WHAT THE EXERCISE ASKS
Using the data below, output the first line and every line after it up to and including the line containing "(.16, .075, .02))), m_leaf, wb)", exactly as written and with nothing added.

DATA LINES
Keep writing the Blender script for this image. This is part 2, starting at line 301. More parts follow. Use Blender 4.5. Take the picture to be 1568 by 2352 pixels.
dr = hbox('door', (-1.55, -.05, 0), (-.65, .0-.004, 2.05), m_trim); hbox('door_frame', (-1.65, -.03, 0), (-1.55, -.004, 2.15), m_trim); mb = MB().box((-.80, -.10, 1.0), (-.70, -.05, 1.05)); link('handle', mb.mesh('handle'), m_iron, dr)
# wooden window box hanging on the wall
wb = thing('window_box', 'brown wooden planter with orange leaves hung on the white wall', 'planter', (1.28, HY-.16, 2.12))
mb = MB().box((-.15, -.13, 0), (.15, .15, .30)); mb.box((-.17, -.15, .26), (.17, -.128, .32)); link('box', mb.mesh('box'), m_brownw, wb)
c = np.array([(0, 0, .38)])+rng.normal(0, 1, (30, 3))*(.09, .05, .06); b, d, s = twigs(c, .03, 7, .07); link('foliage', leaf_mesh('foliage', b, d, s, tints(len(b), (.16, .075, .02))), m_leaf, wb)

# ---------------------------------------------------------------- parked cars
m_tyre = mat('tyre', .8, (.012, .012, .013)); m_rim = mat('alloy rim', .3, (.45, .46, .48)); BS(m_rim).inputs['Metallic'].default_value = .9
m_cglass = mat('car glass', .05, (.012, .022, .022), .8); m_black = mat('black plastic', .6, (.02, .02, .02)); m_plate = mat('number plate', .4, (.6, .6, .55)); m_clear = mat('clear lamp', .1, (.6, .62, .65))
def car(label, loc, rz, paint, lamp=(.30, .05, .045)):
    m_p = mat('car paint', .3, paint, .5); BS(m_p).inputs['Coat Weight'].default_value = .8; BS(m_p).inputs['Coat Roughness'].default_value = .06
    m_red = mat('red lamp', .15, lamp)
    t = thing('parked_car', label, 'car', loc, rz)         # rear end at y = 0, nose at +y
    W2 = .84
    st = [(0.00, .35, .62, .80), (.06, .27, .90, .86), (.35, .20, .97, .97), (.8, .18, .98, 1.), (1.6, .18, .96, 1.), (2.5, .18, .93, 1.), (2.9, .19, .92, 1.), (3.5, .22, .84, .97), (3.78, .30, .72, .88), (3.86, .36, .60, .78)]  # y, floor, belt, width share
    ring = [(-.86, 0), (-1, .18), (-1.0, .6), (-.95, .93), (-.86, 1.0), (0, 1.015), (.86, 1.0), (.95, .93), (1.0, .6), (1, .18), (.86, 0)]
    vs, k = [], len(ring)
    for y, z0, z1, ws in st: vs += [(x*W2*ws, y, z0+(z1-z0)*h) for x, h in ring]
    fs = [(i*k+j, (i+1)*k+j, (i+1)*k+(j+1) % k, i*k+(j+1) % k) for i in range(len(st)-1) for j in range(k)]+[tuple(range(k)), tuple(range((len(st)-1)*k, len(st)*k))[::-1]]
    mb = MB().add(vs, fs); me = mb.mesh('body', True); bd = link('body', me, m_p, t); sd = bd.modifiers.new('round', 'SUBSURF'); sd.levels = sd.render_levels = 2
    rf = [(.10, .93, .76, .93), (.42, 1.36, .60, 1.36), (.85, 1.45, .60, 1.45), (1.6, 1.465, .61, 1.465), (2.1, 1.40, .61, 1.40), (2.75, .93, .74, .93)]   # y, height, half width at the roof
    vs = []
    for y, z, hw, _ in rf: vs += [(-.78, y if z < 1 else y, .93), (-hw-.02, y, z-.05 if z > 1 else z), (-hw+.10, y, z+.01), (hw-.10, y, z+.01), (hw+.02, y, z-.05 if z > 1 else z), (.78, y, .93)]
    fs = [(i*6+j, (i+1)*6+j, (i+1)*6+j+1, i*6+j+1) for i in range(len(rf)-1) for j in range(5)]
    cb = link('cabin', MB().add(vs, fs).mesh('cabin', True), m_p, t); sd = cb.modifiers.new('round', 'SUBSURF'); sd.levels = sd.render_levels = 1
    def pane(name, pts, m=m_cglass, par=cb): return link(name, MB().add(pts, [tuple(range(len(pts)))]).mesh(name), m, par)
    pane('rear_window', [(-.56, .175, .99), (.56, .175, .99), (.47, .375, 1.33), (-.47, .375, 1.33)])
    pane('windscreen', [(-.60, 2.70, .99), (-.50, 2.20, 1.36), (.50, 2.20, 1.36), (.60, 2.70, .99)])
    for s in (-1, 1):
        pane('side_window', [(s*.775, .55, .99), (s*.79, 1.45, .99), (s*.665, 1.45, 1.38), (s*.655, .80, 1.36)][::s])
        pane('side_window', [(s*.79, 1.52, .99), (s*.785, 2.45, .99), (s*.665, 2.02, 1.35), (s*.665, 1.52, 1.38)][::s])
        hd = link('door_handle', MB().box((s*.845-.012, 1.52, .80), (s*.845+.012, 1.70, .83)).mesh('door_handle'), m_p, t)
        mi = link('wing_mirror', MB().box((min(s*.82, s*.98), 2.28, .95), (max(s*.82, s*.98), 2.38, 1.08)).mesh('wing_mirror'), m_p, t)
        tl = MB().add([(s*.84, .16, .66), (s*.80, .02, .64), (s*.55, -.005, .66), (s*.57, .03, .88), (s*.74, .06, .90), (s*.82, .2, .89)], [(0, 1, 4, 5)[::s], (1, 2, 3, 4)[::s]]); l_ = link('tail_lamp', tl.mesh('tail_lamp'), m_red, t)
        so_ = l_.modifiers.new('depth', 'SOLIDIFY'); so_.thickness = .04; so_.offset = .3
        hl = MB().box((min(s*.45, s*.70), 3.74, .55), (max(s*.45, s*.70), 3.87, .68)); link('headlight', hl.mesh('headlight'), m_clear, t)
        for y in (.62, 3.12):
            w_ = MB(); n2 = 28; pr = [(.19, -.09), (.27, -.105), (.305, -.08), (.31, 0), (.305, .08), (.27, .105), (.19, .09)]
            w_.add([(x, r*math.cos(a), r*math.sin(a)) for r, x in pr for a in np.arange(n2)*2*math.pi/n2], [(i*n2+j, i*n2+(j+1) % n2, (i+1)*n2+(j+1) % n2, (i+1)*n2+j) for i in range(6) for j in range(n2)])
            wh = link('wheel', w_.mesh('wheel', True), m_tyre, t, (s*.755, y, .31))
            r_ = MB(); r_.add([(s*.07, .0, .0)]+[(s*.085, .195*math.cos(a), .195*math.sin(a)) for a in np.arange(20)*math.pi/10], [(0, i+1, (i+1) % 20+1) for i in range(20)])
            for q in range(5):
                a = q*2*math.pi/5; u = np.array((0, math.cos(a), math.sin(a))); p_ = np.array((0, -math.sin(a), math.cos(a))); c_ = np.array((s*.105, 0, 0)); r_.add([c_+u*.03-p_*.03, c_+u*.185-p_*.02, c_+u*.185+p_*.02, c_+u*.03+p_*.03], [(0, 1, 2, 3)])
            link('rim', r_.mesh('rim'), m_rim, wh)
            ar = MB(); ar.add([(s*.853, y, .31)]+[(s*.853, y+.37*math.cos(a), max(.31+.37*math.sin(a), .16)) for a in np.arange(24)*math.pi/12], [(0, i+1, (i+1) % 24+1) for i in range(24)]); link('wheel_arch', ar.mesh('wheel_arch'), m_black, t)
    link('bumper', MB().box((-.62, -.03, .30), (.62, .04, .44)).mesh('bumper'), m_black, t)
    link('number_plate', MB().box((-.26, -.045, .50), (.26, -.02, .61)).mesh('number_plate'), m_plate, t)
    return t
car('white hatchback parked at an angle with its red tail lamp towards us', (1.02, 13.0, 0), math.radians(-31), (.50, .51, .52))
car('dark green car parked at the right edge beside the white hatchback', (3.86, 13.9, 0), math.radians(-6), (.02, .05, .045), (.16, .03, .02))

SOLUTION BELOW
Keep writing the Blender script for this image. This is part 2, starting at line 301. More parts follow. Use Blender 4.5. Take the picture to be 1568 by 2352 pixels.
dr = hbox('door', (-1.55, -.05, 0), (-.65, .0-.004, 2.05), m_trim); hbox('door_frame', (-1.65, -.03, 0), (-1.55, -.004, 2.15), m_trim); mb = MB().box((-.80, -.10, 1.0), (-.70, -.05, 1.05)); link('handle', mb.mesh('handle'), m_iron, dr)
# wooden window box hanging on the wall
wb = thing('window_box', 'brown wooden planter with orange leaves hung on the white wall', 'planter', (1.28, HY-.16, 2.12))
mb = MB().box((-.15, -.13, 0), (.15, .15, .30)); mb.box((-.17, -.15, .26), (.17, -.128, .32)); link('box', mb.mesh('box'), m_brownw, wb)
c = np.array([(0, 0, .38)])+rng.normal(0, 1, (30, 3))*(.09, .05, .06); b, d, s = twigs(c, .03, 7, .07); link('foliage', leaf_mesh('foliage', b, d, s, tints(len(b), (.16, .075, .02))), m_leaf, wb)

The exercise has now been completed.